JAKARTA - Wakil Ketua MPR RI Eddy Soeparno menyampaikan pentingnya upaya mencegah dampak krisis iklim bagi masyarakat Indonesia. Apalagi sepanjang tahun 2024 indikasi semakin meluasnya dampak krisis iklim semakin nyata.
Eddy menjelaskan, salah satu dampak krisis iklim yang semakin nyata adalah Banjir Rob yang terjadi di Jakarta Utara dan beberapa wilayah pesisir lainnya di Indonesia.
“Banjir Rob adalah dampak dari kenaikan permukaan air laut sekaligus turunnya permukaan tanah di Jakarta. Tapi harus dicatat bahwa Banjir Rob ini bukan hanya terjadi di Jakarta. Bencana Banjir Rob sudah menjadi ancaman bagi seluruh wilayah pesisir Indonesia. Situasi ini yang harus menjadi perhatian pemerintah,” ujarnya dalam keterangan tertulis diterima di Jakarta, Selasa (31/12).

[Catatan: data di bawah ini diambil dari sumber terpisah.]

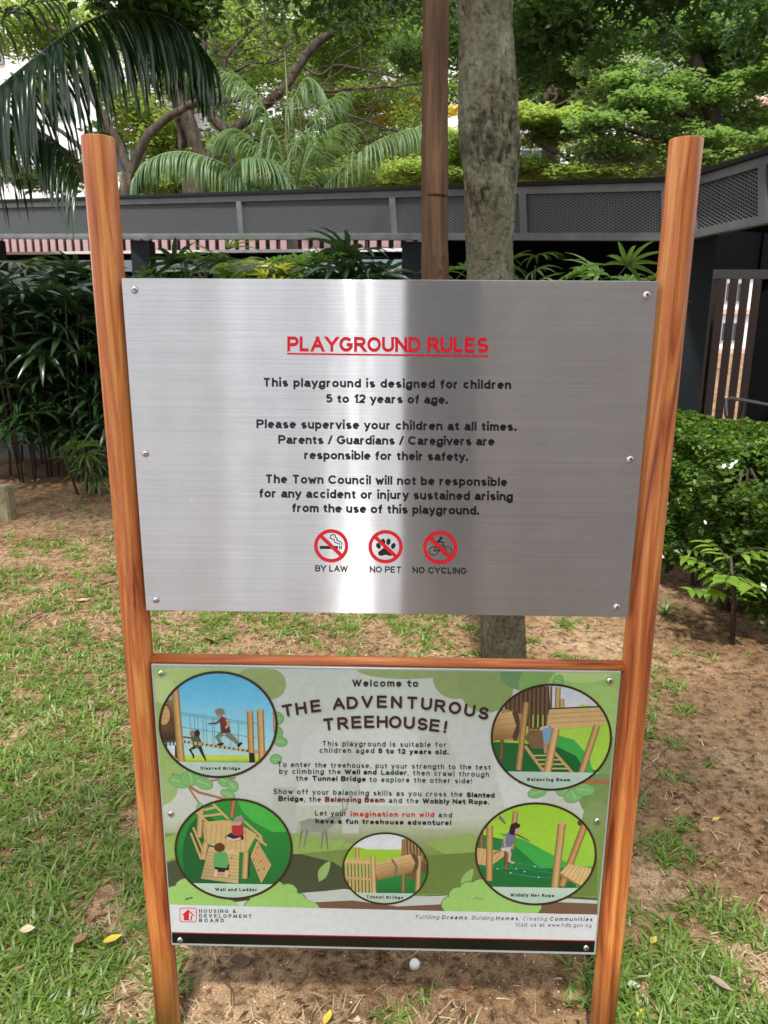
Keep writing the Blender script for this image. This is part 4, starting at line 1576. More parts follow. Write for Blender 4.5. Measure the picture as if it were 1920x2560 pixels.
def m_beam(A):
    A.grad(810, 150, 1510, 760, [(0, (206, 214, 226)), (.25, (216, 222, 230)), (.4, (168, 214, 80)), (.7, (140, 204, 70)), (.75, (36, 140, 66)), (1, (22, 100, 50))])
    A.poly([(1330, 270), (1510, 300), (1510, 620), (1400, 640), (1210, 460), (1210, 380)], (170, 216, 80))
    A.poly([(1180, 440), (1290, 470), (1370, 560), (1400, 660), (1180, 660)], (66, 176, 80))
    A.poly([(820, 480), (1180, 500), (1300, 560), (1380, 680), (820, 680)], (26, 104, 52))
    A.poly([(900, 200), (1020, 170), (1150, 170), (1160, 410), (1050, 410), (900, 300)], (74, 60, 50))
    for i in range(11):
        x = 922+i*24
        A.line([(x, 190-i*2), (x-4, 420)], 12, (120, 92, 64))
    for i in range(4):
        A.line([(1060+i*28, 330), (1058+i*28, 400)], 7, (176, 200, 90))
    A.log((1200, 175), (1195, 320), 30)
    A.log((1222, 240), (1220, 320), 28)
    A.poly([(880, 290), (1010, 330), (1010, 480), (880, 470)], (176, 142, 92))
    A.el(960, 390, 26, 86, (92, 66, 46))
    A.poly([(830, 330), (940, 312), (965, 390), (940, 460), (830, 478)], [(196, 162, 108), (214, 182, 130), (206, 170, 116), (150, 116, 72), (140, 106, 66)])
    for dy in (30, 60, 90):
        A.line([(832, 332+dy), (962, 318+dy)], 2.4, (156, 120, 76))
    A.poly([(1040, 415), (1130, 415), (1130, 520), (1060, 520), (1010, 460)], (128, 100, 70))
    A.log((1022, 260), (978, 640), 34, (180, 142, 92))
    A.log((886, 470), (880, 580), 22, (120, 92, 62))
    A.line([(1015, 505), (1120, 650)], 16, (196, 162, 110))
    A.line([(1180, 540), (1290, 665)], 16, (196, 162, 110))
    for i in range(5):
        A.line([(1060+i*18, 558+i*24), (1196+i*20, 556+i*25)], 8, (208, 178, 126))
    # child in blue, half hidden
    A.line([(1100, 410), (1150, 395)], 18, (214, 190, 168))
    A.poly([(1110, 410), (1170, 392), (1175, 480), (1120, 492)], (128, 168, 200))
    A.line([(1130, 488), (1130, 545)], 26, (178, 148, 118), None, 18)
    A.poly([(1150, 300), (1440, 280), (1475, 385), (1180, 412), (1140, 380)], (212, 180, 126))
    A.line([(1150, 296), (1425, 284)], 8, (84, 64, 46))
    for dy in (25, 50, 78):
        A.line([(1150, 300+dy), (1460, 283+dy)], 2.6, (158, 124, 78))
    A.log((1188, 405), (1134, 680), 44, (206, 170, 116))
    A.log((1418, 390), (1330, 660), 38, (190, 154, 102))


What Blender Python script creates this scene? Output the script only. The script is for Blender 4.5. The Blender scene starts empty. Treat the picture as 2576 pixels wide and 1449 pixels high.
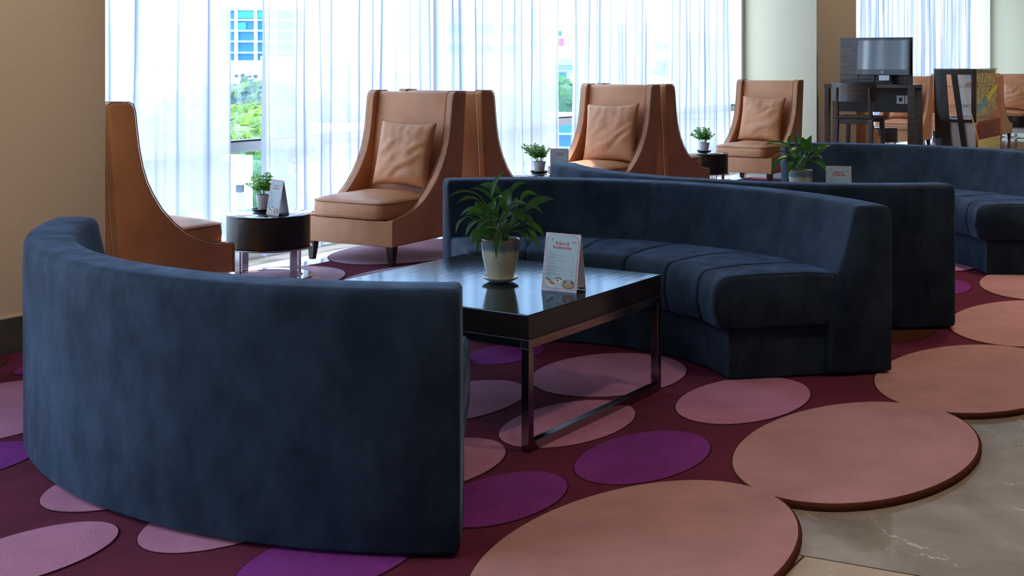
import bpy, bmesh, math, random
from math import sin, cos, pi, radians, sqrt, exp
from mathutils import Vector, Matrix, noise

scene = bpy.context.scene
COL = scene.collection
# ------------------------------------------------------------------ camera, sky, sun, exposure
FPX = 3170.0
cam_d = bpy.data.cameras.new('camera'); cam = bpy.data.objects.new('camera', cam_d); COL.objects.link(cam)
cam.location = (0, 0, 1.3); cam.rotation_euler = (radians(90), 0, 0)
cam_d.sensor_width = 36; cam_d.lens = 36*FPX/2576
cam_d.shift_y = -(724.5-154)/2576
cam_d.clip_end = 2000
scene.camera = cam

world = bpy.data.worlds.new('world'); scene.world = world; world.use_nodes = True
wn = world.node_tree
bg = wn.nodes['Background']
tc = wn.nodes.new('ShaderNodeTexCoord'); sep = wn.nodes.new('ShaderNodeSeparateXYZ'); rmp = wn.nodes.new('ShaderNodeValToRGB')
wn.links.new(tc.outputs['Generated'], sep.inputs[0]); wn.links.new(sep.outputs['Z'], rmp.inputs[0]); wn.links.new(rmp.outputs[0], bg.inputs[0])
rmp.color_ramp.elements[0].position = 0.0; rmp.color_ramp.elements[0].color = (.72, .86, 1, 1)
rmp.color_ramp.elements[1].position = .6; rmp.color_ramp.elements[1].color = (.42, .66, 1, 1)
bg.inputs[1].default_value = 3.0

sun_d = bpy.data.lights.new('sun', 'SUN'); sun = bpy.data.objects.new('sun', sun_d); COL.objects.link(sun)
sun_d.energy = 4.0; sun_d.angle = radians(1.0); sun_d.color = (1, .95, .86)
GR = radians(57.0)                                   # the room grid: u runs along the window, v points out of it
UX, UY = cos(GR), sin(GR)
def W(u, v, z=0.0): return Vector((UX*u - UY*v, UY*u + UX*v, z))
sdir = -W(.55, .5, 0).normalized()*cos(radians(62)); sdir.z = -sin(radians(62))
sun.rotation_euler = sdir.to_track_quat('-Z', 'Y').to_euler()

vs = scene.view_settings
vs.view_transform = 'Standard'; vs.look = 'None'; vs.gamma = 1; vs.use_curve_mapping = False
vs.exposure = 1.08
scene.display_settings.display_device = 'sRGB'
ZF = -.018                                            # marble level; the carpet's top is z = 0

# ------------------------------------------------------------------ materials
def new_mat(name):
    m = bpy.data.materials.new(name); m.use_nodes = True
    nt = m.node_tree; return m, nt, nt.nodes['Principled BSDF'], nt.nodes['Material Output']
def L(nt, a, b): nt.links.new(a, b)
def N(nt, t, **kw):
    n = nt.nodes.new(t)
    for k, v in kw.items(): setattr(n, k, v)
    return n
def set_in(n, **kw):
    for k, v in kw.items():
        n.inputs[k.replace('_', ' ')].default_value = v
def simple(name, col, rough=.5, metal=0, coat=0, spec=.5, bump=0, bscale=200, var=0, vscale=6, trans=0, emis=None):
    m, nt, p, o = new_mat(name)
    p.inputs['Base Color'].default_value = (*col, 1); p.inputs['Roughness'].default_value = rough
    p.inputs['Metallic'].default_value = metal; p.inputs['Coat Weight'].default_value = coat
    p.inputs['Coat Roughness'].default_value = .06; p.inputs['Specular IOR Level'].default_value = spec
    p.inputs['Transmission Weight'].default_value = trans
    t = N(nt, 'ShaderNodeTexCoord')
    if var:
        n = N(nt, 'ShaderNodeTexNoise'); n.inputs['Scale'].default_value = vscale; n.inputs['Detail'].default_value = 6
        L(nt, t.outputs['Object'], n.inputs['Vector'])
        r = N(nt, 'ShaderNodeValToRGB'); r.color_ramp.elements[0].position = .3; r.color_ramp.elements[1].position = .7
        r.color_ramp.elements[0].color = (*[c*(1-var) for c in col], 1); r.color_ramp.elements[1].color = (*[min(1, c*(1+var)) for c in col], 1)
        L(nt, n.outputs[0], r.inputs[0]); L(nt, r.outputs[0], p.inputs['Base Color'])
    if bump:
        n = N(nt, 'ShaderNodeTexNoise'); n.inputs['Scale'].default_value = bscale; n.inputs['Detail'].default_value = 4
        L(nt, t.outputs['Object'], n.inputs['Vector'])
        b = N(nt, 'ShaderNodeBump'); b.inputs['Strength'].default_value = bump; b.inputs['Distance'].default_value = .01
        L(nt, n.outputs[0], b.inputs['Height']); L(nt, b.outputs[0], p.inputs['Normal'])
    if emis:
        p.inputs['Emission Color'].default_value = (*emis[:3], 1); p.inputs['Emission Strength'].default_value = emis[3]
    return m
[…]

Selain Banjir Rob, menurut Eddy indikasi krisis iklim di tahun 2024 juga semakin terlihat dari cuaca ekstrim yang terjadi di Indonesia baik kemarau panjang maupun curah hujan tinggi yang dibarengi dengan badai.
"Baik kemarau panjang maupun curah hujan intensitas tinggi berdampak diantaranya pada petani yang periode tanamnya menjadi tidak beraturan. Selain itu kekeringan dan banjir besar melanda beberapa wilayah di Indonesia," ujar dia.
"Sepanjang 2024 juga terjadi kenaikan suhu di kota-kota besar seperti Jakarta yang pernah mencapai 35 derajat celcius, Semarang 37 derajat celcius dan bahkan Kota Bogor yang biasanya sejuk pernah mencapai 35,5 derajat celcius. Indikasi krisis iklim semakin jelas," lanjutnya.
Eddy juga mencatat sepanjang 2024, Jakarta dan beberapa kota besar lainnya berulang kali tercatat sebagai kota dengan polusi udara tertinggi di dunia.
“Sepanjang tahun 2024 kita menyaksikan polusi di Jakarta dan beberapa kota besar di Indonesia menempati peringkat 1 dunia. Hal ini tentu berimplikasi pada kesehatan warga. Harus dicatat bahwa kejadian di tahun 2024 ini merupakan pengulangan dari kejadian 2022 dan 2023 lalu yang masih belum banyak berubah,” kata Eddy.
“Apalagi Presiden Prabowo dalam KTT G-20 di Brazil sudah menyampaikan rencana tahapan coal phase-down PLTU dan mempersiapkan pembangkit energi terbarukan dengan kapasitas mencapai 75 GW. Komitmen pemerintah untuk mengurangi intensitas pembangkit batu bara dengan melakukan transisi energi ke tenaga yang terbarukan ini harus didukung,” sambung Eddy.
Doktor Ilmu Politik FISIP UI ini menegaskan, tahun 2025 nanti solusi komprehensif penanganan polusi udara ini harus menjadi prioritas pemerintah. Salah satunya adalah dengan melakukan percepatan transisi menuju energi terbarukan.
“Pada tahun 2024 ini presentasi bauran energi terbarukan baru mencapai 13,93 persen. Padahal Indonesia memiliki potensi energi terbarukan hingga 2.700 GW. Di sisi lain, tahun 2025 target bauran energi terbarukan yang seharusnya mencapai 23 persen, menurut Dewan Energi Nasional akan diturunkan menjadi 17-19 persen,” ungkapnya.
Karena itu sebagai Pimpinan MPR RI maupun Anggota Komisi XII DPR RI, Eddy terus mendorong agar Rancangan Undang-Undang Energi Baru dan Terbarukan (RUU EBET) segera disahkan.
“Pengesahan RUU EBET menjadi UU akan memberi kepastian hukum bagi para investor dan pelaku bisnis di bidang energi terbarukan, serta diharapkan menjadi langkah maju untuk meningkatkan secara signifikan bauran energi terbarukan,”ujarnya.
“Kami di MPR RI akan terus mengawal dan memastikan kebijakan percepatan transisi menuju energi terbarukan ini memberikan dampak positif untuk menciptakan udara bersih dan lingkungan yang sehat sesuai amanat konstitusi dalam Pasal 28H ayat 1 UUD NRI Tahun 1945,” kata Anggota DPR RI Dapil Kota Bogor dan Kabupaten Cianjur ini.